It is absolutely disgraceful and appalling that those supporting the RCMP have resorted to gangster tactics
COME hell or high water, Surrey Mayor Doug McCallum will have his Surrey Police Department!
In spite of all the vicious scare tactics that Surrey Councillor Linda Annis and defectors from McCallum’s Safe Surrey Coalition, Councillors Brenda Locke and Jack Hundial, a former RCMP officer, have used to whip up opposition day in and day out to establishing a Surrey municipal police force to replace the RCMP, McCallum and the loyal, principled Councillors Laurie Guerra, Allison Patton, Doug Elford and Mandeep Nagra have steadily gone ahead with the process of having a Surrey Police Department.
It is absolutely disgraceful and appalling that those supporting the RCMP have resorted to gangster tactics. Indeed, it is ironical.
Some of them have publicly sworn and yelled at Guerra and Patton (as Guerra told a reporter), quite obviously to intimidate them. Guerra also told the reporter that she had been receiving threatening emails after she, McCallum, Patton, Elford and Nagra had voted to pass the budget on Monday night. (The budget was passed by a 5-4 vote).
The RCMP lobby made sure they got their people to be present in large numbers and make as much noise as possible, but none of that could make McCallum and his four Councillors change their mind.
Locke, Hundial and Steven Pettigrew very conveniently joined McCallum’s Safe Surrey Coalition to get elected, and once they were in, they decided to very conveniently defect, forgetting that one of three issues that they had won on was to replace the RCMP with a municipal police force. Now they are spinelessly using every excuse to justify their deception.
Last March, McCallum hit back at the opportunists in this statement: “Our platform was abundantly clear, and the public was overwhelmingly in support of what we said we would do on its behalf, if elected.”
He added: “On the night this new Council was sworn in, Council voted unanimously in favour of cancelling the contract with the RCMP and moving ahead with a municipal police department. For critics to now say that there is a lack of a mandate or public consultation for Surrey to have its own municipal police department shows little to no regard for our most basic democratic principle of respecting the will of the people.”
McCallum also pointed out: “Councillor Hundial, a retired 25-year RCMP officer, ran on that commitment and pledge to carry it out if elected. The voters entrusted us to deliver on our promises and that is a trust that Councillor Hundial is now breaking. I have no intention of breaking my campaign promises or the public’s trust.”
Annis and Locke in particular have stooped as low as possible in trying to use the mainstream media to spread their propaganda, even taking advantage of a young widow whose husband was shot in a case of mistaken identity by gangsters (and this is when RCMP are the police in Surrey!)

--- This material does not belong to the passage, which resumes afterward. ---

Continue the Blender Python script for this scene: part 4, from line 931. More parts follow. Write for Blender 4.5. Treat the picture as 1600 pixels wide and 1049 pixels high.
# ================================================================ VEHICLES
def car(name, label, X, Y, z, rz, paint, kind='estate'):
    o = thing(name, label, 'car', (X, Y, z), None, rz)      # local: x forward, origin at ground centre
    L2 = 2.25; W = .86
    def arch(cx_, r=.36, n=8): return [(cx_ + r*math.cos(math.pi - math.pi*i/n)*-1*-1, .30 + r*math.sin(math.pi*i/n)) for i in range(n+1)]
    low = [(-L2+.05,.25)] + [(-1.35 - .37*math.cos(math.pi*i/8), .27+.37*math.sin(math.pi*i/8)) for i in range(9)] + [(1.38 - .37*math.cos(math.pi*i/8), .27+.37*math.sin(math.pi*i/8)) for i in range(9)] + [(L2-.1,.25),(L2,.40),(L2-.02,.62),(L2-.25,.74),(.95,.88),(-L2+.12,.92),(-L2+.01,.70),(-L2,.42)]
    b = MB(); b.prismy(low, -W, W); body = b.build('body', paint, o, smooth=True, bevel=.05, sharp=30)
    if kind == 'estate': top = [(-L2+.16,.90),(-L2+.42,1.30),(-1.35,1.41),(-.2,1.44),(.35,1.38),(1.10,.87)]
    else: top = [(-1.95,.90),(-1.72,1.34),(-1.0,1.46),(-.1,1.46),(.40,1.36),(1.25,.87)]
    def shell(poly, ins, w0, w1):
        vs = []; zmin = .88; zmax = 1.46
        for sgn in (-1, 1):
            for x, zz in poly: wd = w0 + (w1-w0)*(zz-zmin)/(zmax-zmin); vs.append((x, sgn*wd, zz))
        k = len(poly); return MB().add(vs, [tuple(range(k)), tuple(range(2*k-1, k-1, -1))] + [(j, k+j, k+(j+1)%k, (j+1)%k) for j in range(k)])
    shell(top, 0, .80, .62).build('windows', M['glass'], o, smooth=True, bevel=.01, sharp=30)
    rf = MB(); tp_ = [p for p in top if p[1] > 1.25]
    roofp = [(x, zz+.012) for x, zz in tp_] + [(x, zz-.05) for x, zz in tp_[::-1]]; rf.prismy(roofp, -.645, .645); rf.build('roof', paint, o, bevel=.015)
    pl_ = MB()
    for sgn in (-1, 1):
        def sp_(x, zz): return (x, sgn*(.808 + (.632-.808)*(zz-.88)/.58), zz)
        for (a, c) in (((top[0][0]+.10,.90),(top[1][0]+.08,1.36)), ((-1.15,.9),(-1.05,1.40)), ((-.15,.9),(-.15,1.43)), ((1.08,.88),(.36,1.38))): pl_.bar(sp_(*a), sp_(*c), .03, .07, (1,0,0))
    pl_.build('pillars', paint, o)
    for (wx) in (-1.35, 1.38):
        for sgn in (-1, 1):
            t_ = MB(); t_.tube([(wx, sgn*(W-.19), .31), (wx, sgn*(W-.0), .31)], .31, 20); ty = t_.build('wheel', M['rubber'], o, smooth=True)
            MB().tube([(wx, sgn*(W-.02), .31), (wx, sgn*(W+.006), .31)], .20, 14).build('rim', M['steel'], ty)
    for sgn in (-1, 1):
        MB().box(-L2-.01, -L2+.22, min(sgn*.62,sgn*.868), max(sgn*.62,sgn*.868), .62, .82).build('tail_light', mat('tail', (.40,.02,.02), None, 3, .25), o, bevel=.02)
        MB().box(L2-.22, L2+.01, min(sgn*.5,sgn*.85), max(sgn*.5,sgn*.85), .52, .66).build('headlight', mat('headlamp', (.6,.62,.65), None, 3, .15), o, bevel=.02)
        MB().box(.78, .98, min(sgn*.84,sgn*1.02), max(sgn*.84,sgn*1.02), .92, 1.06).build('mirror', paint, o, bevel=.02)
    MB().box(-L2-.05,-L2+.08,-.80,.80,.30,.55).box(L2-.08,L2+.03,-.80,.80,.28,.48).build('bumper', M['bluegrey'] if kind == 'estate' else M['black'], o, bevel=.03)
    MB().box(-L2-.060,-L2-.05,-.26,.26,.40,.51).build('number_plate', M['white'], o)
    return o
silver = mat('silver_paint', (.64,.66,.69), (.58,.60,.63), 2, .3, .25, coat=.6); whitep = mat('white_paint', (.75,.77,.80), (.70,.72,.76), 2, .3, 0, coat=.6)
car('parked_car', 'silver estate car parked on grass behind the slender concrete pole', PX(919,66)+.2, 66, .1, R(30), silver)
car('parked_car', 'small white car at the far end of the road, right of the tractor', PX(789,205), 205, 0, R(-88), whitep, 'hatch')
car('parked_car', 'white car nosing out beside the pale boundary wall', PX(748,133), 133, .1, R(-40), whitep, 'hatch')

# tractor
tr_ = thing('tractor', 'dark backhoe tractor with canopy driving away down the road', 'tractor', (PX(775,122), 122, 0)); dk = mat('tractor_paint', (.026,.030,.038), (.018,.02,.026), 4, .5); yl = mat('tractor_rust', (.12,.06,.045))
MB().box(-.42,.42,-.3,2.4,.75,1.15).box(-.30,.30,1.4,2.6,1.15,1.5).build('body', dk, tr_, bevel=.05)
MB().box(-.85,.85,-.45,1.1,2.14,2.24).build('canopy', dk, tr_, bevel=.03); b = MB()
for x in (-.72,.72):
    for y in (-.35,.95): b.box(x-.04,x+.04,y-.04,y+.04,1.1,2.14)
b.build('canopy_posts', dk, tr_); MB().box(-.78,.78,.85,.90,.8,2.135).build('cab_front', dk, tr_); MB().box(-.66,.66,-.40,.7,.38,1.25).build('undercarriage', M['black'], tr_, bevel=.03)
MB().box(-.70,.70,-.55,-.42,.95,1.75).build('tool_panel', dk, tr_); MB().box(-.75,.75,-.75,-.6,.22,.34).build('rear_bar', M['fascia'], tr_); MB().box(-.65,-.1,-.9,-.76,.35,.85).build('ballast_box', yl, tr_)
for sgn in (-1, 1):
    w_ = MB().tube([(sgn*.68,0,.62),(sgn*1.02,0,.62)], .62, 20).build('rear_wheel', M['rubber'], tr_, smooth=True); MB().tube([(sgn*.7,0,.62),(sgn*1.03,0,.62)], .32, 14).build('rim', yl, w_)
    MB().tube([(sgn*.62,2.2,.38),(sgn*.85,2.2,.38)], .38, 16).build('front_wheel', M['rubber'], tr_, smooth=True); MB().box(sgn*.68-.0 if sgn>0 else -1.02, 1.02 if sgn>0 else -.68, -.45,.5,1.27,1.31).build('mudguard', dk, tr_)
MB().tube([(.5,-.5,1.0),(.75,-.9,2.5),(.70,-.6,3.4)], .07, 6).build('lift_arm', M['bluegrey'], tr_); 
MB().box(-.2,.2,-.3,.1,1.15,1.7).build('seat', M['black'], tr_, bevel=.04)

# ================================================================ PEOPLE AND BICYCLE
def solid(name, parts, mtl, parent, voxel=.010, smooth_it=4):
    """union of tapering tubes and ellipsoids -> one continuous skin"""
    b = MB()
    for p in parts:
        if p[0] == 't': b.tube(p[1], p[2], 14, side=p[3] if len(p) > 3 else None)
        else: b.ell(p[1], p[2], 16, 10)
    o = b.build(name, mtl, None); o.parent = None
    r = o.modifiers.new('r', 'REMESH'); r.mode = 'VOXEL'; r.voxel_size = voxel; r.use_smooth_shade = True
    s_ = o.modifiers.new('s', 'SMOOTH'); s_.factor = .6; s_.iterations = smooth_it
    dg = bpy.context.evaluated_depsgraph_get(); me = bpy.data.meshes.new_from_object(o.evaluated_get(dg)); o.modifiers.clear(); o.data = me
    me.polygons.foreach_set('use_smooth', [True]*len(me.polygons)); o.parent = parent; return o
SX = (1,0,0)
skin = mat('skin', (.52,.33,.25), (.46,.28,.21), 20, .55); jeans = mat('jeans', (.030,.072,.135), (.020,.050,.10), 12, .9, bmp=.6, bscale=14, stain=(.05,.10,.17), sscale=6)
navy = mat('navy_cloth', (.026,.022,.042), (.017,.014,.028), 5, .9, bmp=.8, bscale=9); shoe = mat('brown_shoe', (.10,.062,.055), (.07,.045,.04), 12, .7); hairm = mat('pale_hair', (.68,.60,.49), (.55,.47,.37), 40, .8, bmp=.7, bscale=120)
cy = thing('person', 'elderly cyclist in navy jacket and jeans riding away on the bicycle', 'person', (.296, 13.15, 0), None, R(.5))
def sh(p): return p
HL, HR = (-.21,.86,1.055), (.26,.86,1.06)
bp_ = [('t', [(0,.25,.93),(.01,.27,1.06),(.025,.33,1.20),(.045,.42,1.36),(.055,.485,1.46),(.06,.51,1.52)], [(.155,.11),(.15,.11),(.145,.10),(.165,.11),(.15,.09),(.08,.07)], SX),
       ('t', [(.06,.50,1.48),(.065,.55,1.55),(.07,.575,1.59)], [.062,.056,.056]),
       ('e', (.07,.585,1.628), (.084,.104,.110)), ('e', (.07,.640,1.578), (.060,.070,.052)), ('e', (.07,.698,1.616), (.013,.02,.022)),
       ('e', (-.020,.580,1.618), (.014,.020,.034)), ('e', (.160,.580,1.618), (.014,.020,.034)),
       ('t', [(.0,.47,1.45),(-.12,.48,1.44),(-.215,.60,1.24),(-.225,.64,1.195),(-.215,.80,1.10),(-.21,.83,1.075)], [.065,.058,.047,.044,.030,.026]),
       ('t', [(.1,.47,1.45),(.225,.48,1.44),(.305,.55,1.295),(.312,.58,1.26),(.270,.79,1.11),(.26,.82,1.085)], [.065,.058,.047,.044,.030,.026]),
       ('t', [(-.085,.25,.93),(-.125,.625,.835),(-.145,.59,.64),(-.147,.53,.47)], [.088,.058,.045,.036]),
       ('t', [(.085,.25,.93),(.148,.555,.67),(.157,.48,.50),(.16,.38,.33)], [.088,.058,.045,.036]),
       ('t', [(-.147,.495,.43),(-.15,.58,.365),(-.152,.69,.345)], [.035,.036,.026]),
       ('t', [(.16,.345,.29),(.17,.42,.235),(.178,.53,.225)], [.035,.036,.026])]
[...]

INTERESTINGLY, former attorney general Wally Oppal, who is chair of the joint transition committee for the formation of a Surrey municipal police force, told The VOICE on Tuesday: “A number of City Councillors have come to see me because they are unhappy about the process. But I have stayed out of it. That’s not my job.”
Asked how the process of forming a Surrey police department was progressing, Oppal told this newspaper: “We are moving along and we are getting good cooperation from the Surrey team.”
But he also noted: “I think it’s going to take a lot longer than they think. It’s a very complex issue because what we are doing is building a police department from the ground up which means we have to look at such things as a police board and we can’t do that until the provincial government passes that [law] and the Board then hires a police chief after advertising. Then a recruitment process takes place. And we are looking at pensions and all of that. So it’s a very complicated process and we are moving along.”
He told The VOICE that he didn’t see any problems in having a municipal force in Surrey.
Last October I had asked Oppal: “There is no way that they would ever cancel this project, no?” Oppal had replied firmly: “No, they are not going to cancel it. I mean the governments can do whatever they want, but I don’t see them canceling anything here.”
Oppal had noted: “Within 10 years Surrey will be the largest city in the province. So the question is: should they have a police force that is governed in Ottawa? That’s the question. The mayor and Council have determined no, that ‘we want to have our own police force.’ And that’s reasonable and that’s what they thought and so our job is to facilitate this, to make sure it happens.”